Patricia Delgado is just one of several dancers in the Miami City Ballet, but she packs a lot of talent into her limber 22-year-old body.

Under the persuasion of her mother and grandmother, Delgado began studying ballet at the Vivian Tobio Ballet School when she was 5.

"It was the best thing that I ever could have done," Delgado said. "I always really loved it as a little girl, but I never thought I'd do it professionally."

That all changed when she won a scholarship to study at the Miami City Ballet School when she was 12.

After seeing so many professional dancers, Delgado was inspired to pursue ballet as a career and has been dancing with the company ever since.

"I was really undecided for a while because I liked school," she said.

By the 10th grade, she was performing in productions of Tchaikovsky's "The Nutcracker."

Even as a young performer, Delgado admits performing in a prestigious dance company does have its ups and downs.

"You get very critical of yourself, which is a good thing, but it's also a bad thing when you don't think you're doing well," she said. "When you're not happy with yourself, it gets really frustrating."

Fortunately, there is always the stage.

"The best part is performing," she said. "It's definitely the reminder of why we do this."

After rehearsing seven hours per day for the past eight weeks, Delgado is more than excited to be performing her new parts in the shows.

Between shows, she does yoga, pilates and gyrotonics -which help strengthen and lengthen the dancers' bodies -to stay in shape.

During her free time, Delgado loves to spend time with her family and her boyfriend. She also has a few hobbies.

"I love to cook," she said. "I'm into nutrition and healthy eating. I love to shop. If I get a few new outfits, I'm happy."

Even if being on the road gets boring, Patricia can always hang out, or pick on her little sister Jeanette Delgado, who is also a dancer in the company.

When Patricia seriously hurt her ankle while rehearsing in January 2003, Jeanette took her place in several shows until she recovered.

"It was special to watch her," Patricia said of her sister.
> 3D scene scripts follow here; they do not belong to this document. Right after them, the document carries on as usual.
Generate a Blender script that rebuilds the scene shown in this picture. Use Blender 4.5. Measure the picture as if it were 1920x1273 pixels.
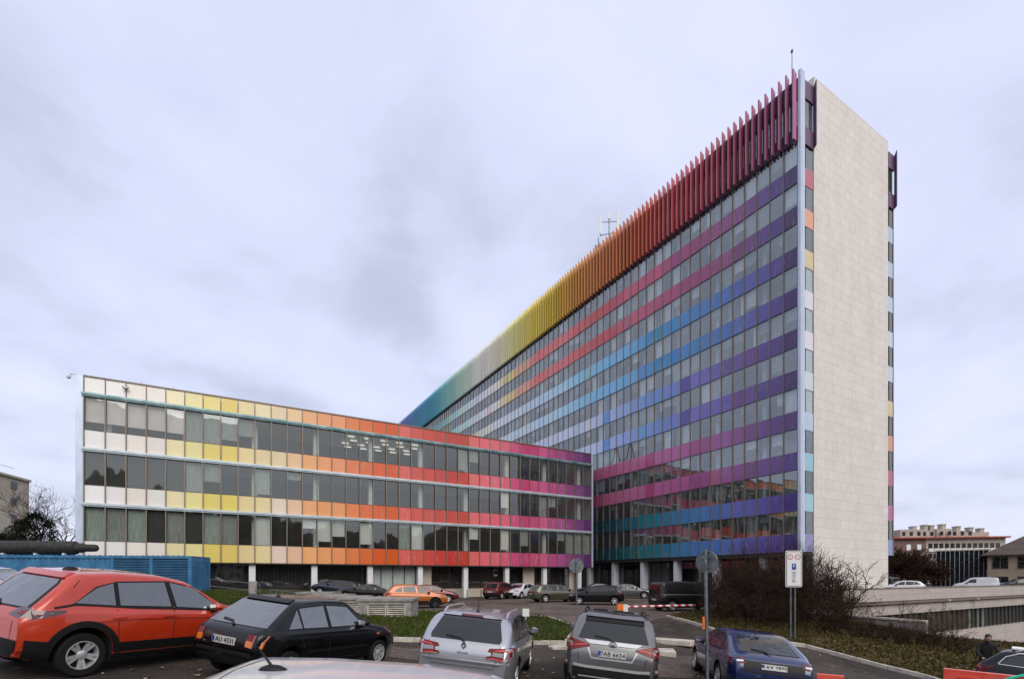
import bpy, bmesh, math, random
from mathutils import Vector, Matrix
from mathutils.bvhtree import BVHTree
R = math.radians
random.seed(7)
for o in list(bpy.data.objects): bpy.data.objects.remove(o)
S = bpy.context.scene
COL = S.collection

# ------------------------------------------------------------------ camera, sky, sun, exposure
FPX, CX, HY = 931.55, 955.91, 1081.0          # focal length, principal column and horizon row in 1920x1273 pixels
cam = bpy.data.cameras.new('camera'); co = bpy.data.objects.new('camera', cam); COL.objects.link(co)
cam.sensor_width = 36; cam.lens = 36*FPX/1920
co.location = (0, 0, 0); co.rotation_euler = (R(90), 0, 0)
cam.shift_x = (960-CX)/1920; cam.shift_y = (HY-636.5)/1920
cam.clip_start = .05; cam.clip_end = 6000
S.camera = co

SUN_EL, SUN_AZ = 38, 155                       # azimuth measured from +Y clockwise
w = bpy.data.worlds.new('World'); S.world = w; w.use_nodes = True
nt = w.node_tree; nt.nodes.clear()
def N(nt, t, **k):
    n = nt.nodes.new(t)
    for a, b in k.items(): setattr(n, a, b)
    return n
out = N(nt, 'ShaderNodeOutputWorld'); bg = N(nt, 'ShaderNodeBackground'); bg.inputs[1].default_value = .1
sky = N(nt, 'ShaderNodeTexSky', sky_type='NISHITA', sun_disc=False); sky.sun_elevation = R(SUN_EL); sky.sun_rotation = R(SUN_AZ)
tc = N(nt, 'ShaderNodeTexCoord'); sep = N(nt, 'ShaderNodeSeparateXYZ'); nt.links.new(tc.outputs['Generated'], sep.inputs[0])
def mth(nt, op, a, b=None, c=None, clamp=False):
    n = N(nt, 'ShaderNodeMath', operation=op); n.use_clamp = clamp
    for i, v in enumerate((a, b, c)):
        if v is None: continue
        if isinstance(v, (int, float)): n.inputs[i].default_value = v
        else: nt.links.new(v, n.inputs[i])
    return n.outputs[0]
zc = mth(nt, 'MAXIMUM', sep.outputs[2], 0.0)
den = mth(nt, 'ADD', zc, .22)
cmb = N(nt, 'ShaderNodeCombineXYZ')
nt.links.new(mth(nt, 'DIVIDE', sep.outputs[0], den), cmb.inputs[0]); nt.links.new(mth(nt, 'DIVIDE', sep.outputs[1], den), cmb.inputs[1])
def noise(nt, vec, scale, detail=5, rough=.5, dist=0, dim='3D', w_=None):
    n = N(nt, 'ShaderNodeTexNoise', noise_dimensions=dim)
    n.inputs['Scale'].default_value = scale; n.inputs['Detail'].default_value = detail; n.inputs['Roughness'].default_value = rough; n.inputs['Distortion'].default_value = dist
    if w_ is not None: n.inputs['W'].default_value = w_
    if vec is not None: nt.links.new(vec, n.inputs['Vector'])
    return n.outputs['Fac']
def ramp(nt, fac, stops, interp='LINEAR'):
    n = N(nt, 'ShaderNodeValToRGB'); cr = n.color_ramp; cr.interpolation = interp
    while len(cr.elements) < len(stops): cr.elements.new(.5)
    for e_, (p, c) in zip(cr.elements, stops): e_.position = p; e_.color = (*c, 1)
    nt.links.new(fac, n.inputs[0]); return n.outputs[0]
def mixc(nt, fac, a, b, mode='MIX'):
    n = N(nt, 'ShaderNodeMix', data_type='RGBA', blend_type=mode)
    for i, v in ((0, fac), (6, a), (7, b)):
        if isinstance(v, (int, float)): n.inputs[i].default_value = v
        elif isinstance(v, tuple): n.inputs[i].default_value = (*v, 1)
        else: nt.links.new(v, n.inputs[i])
    return n.outputs[2]
c1 = noise(nt, cmb.outputs[0], .85, 6, .5, .35, '4D', 3.1)
c2 = noise(nt, cmb.outputs[0], 2.6, 5, .5, .2, '4D', 9.0)
def blob(d, size, amt):
    v = N(nt, 'ShaderNodeVectorMath', operation='DOT_PRODUCT'); nt.links.new(tc.outputs['Generated'], v.inputs[0]); v.inputs[1].default_value = Vector(d).normalized()
    f = mth(nt, 'SUBTRACT', v.outputs['Value'], 1-size, clamp=True); return mth(nt, 'MULTIPLY', f, amt/size)
cf = mth(nt, 'ADD', mth(nt, 'MULTIPLY', c1, .55), mth(nt, 'MULTIPLY', c2, .45))
cf = mth(nt, 'SUBTRACT', cf, blob((-.54, 1, .70), .085, .095)); cf = mth(nt, 'SUBTRACT', cf, blob((-.26, 1, .80), .035, .045)); cf = mth(nt, 'ADD', cf, blob((-.75, 1, 1.1), .05, .05))
cloud = ramp(nt, cf, [(.30, (4.1, 4.4, 5.6)), (.44, (5.3, 5.7, 7.3)), (.52, (6.5, 6.9, 8.9)), (.62, (7.3, 7.65, 9.4))])
hz = ramp(nt, zc, [(0, (1, 1, 1)), (.22, (0, 0, 0))])
cloud = mixc(nt, mth(nt, 'MULTIPLY', hz, .55), cloud, (7.2, 7.35, 8.3))
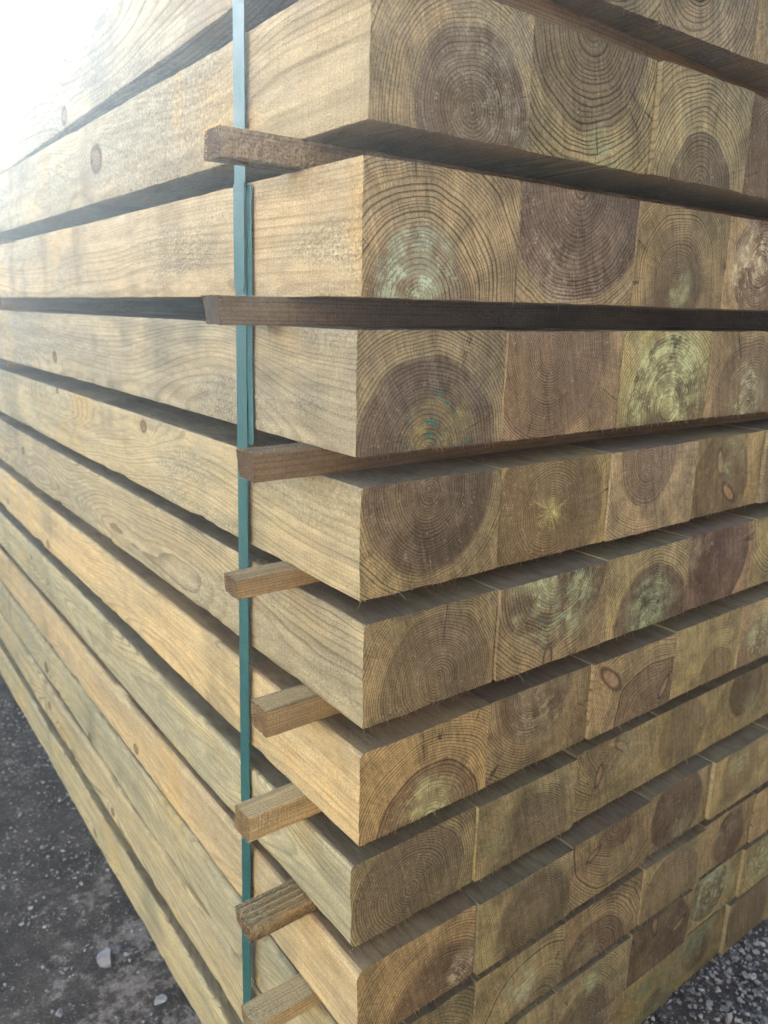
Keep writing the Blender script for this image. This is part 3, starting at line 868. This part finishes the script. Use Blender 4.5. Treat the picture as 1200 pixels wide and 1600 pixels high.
# ------------------------------------------------------------------ unseen dark stacks added behind the viewer to block low sky light
def sky_block_stacks():
    N = NB('sky_block_dark')
    P = N.n('ShaderNodeTexCoord').outputs['Object']
    n = N.noise(N.v('MULTIPLY', P, (.2, 1, 1)), 40, 4)
    M = N.out(N.mix(n, (.030, .022, .017), (.075, .055, .040)), .9, .2)
    for i, x in enumerate((-.6, 3.2, 7.0)):
        root = bpy.data.objects.new('sky_block_stack', None)
        col.objects.link(root)
        root.location = (x, -3.7, GZ - .012)
        tag(root, 'unseen dark stack added behind the viewer to block low sky, ' + ('left end', 'middle', 'right end')[i], 'timber stack', 'added dark stacks behind the viewer')
        for j in range(14):
            prof = profile(1.2, .17, (.006,) * 4, .2)
            V = [(y, px, pz + .1 + j * .2) for y in (-1.8 + random.uniform(-.05, .05), 1.8 + random.uniform(-.05, .05)) for (px, pz) in prof]
            n_ = len(prof)
            F = [(q, (q + 1) % n_, (q + 1) % n_ + n_, q + n_) for q in range(n_)] + [tuple(range(n_))[::-1], tuple(range(n_, 2 * n_))]
            link('sky_block_layer', V, F, [M], root)
sky_block_stacks()

def bounce_shed():  # unseen building, added to bounce warm sunlight onto the stack
    root = bpy.data.objects.new('bounce_shed', None)
    col.objects.link(root)
    root.location = (-6.4, -3.6, GZ - .012)
    root.rotation_euler = (0, 0, math.radians(-52))
    tag(root, 'unseen cream building added behind the viewer to bounce sunlight', 'bounce_shed')
    N = NB('bounce_cladding')
    P = N.n('ShaderNodeTexCoord').outputs['Object']
    n = N.noise(P, 3, 4)
    M = N.out(N.mix(n, (.70, .60, .44), (.76, .66, .50)), .55, .4)
    N2 = NB('grey_sheet')
    M2 = N2.out((.12, .125, .13), .6, .4)
    V, F = [], []
    k = 96
    for i in range(k + 1):                       # trapezoid ribs
        x = -4.0 + 8.0 * i / k
        y = (0, .035, .035, 0)[i % 4]
        V += [(x, y, 0), (x, y, 4.6)]
    F = [(2 * i, 2 * i + 2, 2 * i + 3, 2 * i + 1) for i in range(k)]
    b = len(V)
    V += [(-4, -5, 0), (4, -5, 0), (-4, -5, 4.6), (4, -5, 4.6)]
    F += [(0, 1, b + 2, b), (2 * k, b + 1, b + 3, 2 * k + 1), (b, b + 2, b + 3, b + 1)]
    w = link('wall', V, F, [M], root)
    V = [(-4.2, .25, 4.6), (4.2, .25, 4.6), (4.2, -5.2, 4.6), (-4.2, -5.2, 4.6), (-4.2, -2.5, 5.7), (4.2, -2.5, 5.7)]
    link('roof', V, [(0, 1, 5, 4), (4, 5, 2, 3), (0, 4, 3), (1, 2, 5), (0, 3, 2, 1)], [M2], root)
    V = [(x, y, z) for y in (.03, .09) for (x, z) in ((1.2, 0), (3.4, 0), (3.4, 2.6), (1.2, 2.6))]
    link('door', V, [(4, 5, 6, 7), (0, 1, 5, 4), (1, 2, 6, 5), (2, 3, 7, 6), (3, 0, 4, 7)], [M2], root)
shed()

# ------------------------------------------------------------------ scattering volume added to stand in for lens glare at upper left
def haze():
    N = NB('glare_haze')
    t = N.t
    t.nodes.remove(N.bsdf)
    pv = t.nodes.new('ShaderNodeVolumePrincipled')
    pv.inputs['Color'].default_value = (.66, .83, 1, 1)
    pv.inputs['Density'].default_value = HAZE
    pv.inputs['Anisotropy'].default_value = .76
    t.links.new(pv.outputs[0], t.nodes['Material Output'].inputs['Volume'])
    a, z0, z1 = 410, GZ - 1.2, 1.6
    V = [(x, y, z) for z in (z0, z1) for (x, y) in ((-a, -a), (a, -a), (a, a), (-a, a))]
    F = [(3, 2, 1, 0), (4, 5, 6, 7), (0, 1, 5, 4), (1, 2, 6, 5), (2, 3, 7, 6), (3, 0, 4, 7)]
    o = link('haze', V, F, [N.mat])
    tag(o, kind='stuff')
HAZE = .012
haze()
Once the Miami City Ballet arrives in Tucson, Patricia will be performing in two productions at the UA.

In the first on Friday, George Balanchine's classic ballet "Copellia," she will dance the part of a character without her typical ballet shoes. Balanchine may not be a household name, but to the Miami City Ballet, he's practically messianic.

That's because he revolutionized the look of classical ballet and influenced its growth in the United States.

"It's very fun," Patricia said. "It's very different because the character wears Ukrainian, Russian-style red boots."

Delgado will also dance in two portions of the second production on Saturday, including Balanchine's "Ballo Della Regina" and "Stravinsky Violin Concerto."

Both performances take place at Centennial Hall, 1020 E. University Blvd.

Tickets are available at the Centennial Hall box office and ticket outlets in the UofA Bookstore and the University Services building. UA students can attend for $10.

Both nights, dance faculty member Jim Clouser will also host a free Arts Encounter before each performance at 7:15 p.m.

The discussion is designed to help audience members appreciate and understand the performances.